Pero Caníbal no solo arriesga en su sostenida presentación, sino también en la construcción de un personaje complejo, bajo cuya aparente normalidad se esconde un monstruo. Sobre el papel, Carlos se prestaba al peligro evidente de nacer convertido en un cúmulo de tópicos, y los esquiva encomiablemente de la mano de un Antonio de la Torre que cumple con las expectativas que todos pusimos en él al conocer este proyecto. Con lo que no se contaba era con la solidez de la rumana Olimpia Melinte, que le da excelentemente la réplica en el reto de un complejo doble papel, que supone casi el único resquicio humano que se abre al personaje.
Sin embargo, si Caníbal cojea en algún aspecto es en el desarrollo de la relación entre un protagonista que se supone profundamente impulsivo e irracional, con una psicopatía que nubla su mente, y una mujer que no consigue apartarle de esa espiral, pero sí hacerle cuestionar sus sentimientos y presentarse tan distinta al resto de sus víctimas.

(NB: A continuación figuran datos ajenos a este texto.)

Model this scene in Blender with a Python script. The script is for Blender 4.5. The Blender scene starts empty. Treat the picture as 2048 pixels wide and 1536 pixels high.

Las calles de Granada sirven como perfecto escenario para la historia de un tipo solitario cuyos terribles actos e impulsos son desconocidos por los que le rodean —es tan coherente con la propuesta como llamativo para el espectador que, durante toda la película, nadie advierta las desapariciones que llevan tiempo produciéndose en los alrededores—.
Estas pequeñas inverosimilitudes, unidas a una deriva final igualmente insatisfactoria, provocan que Caníbal deje la postrera sensación de ser un trabajo que falla en su último remate, de descarada solvencia pero al que falta un pequeño broche para suponer algo de mayor alcance. En cualquier caso, se trata de una propuesta muy loable que anima a esperar que la carrera de Martín Cuenca siga dando frutos de naturaleza similar.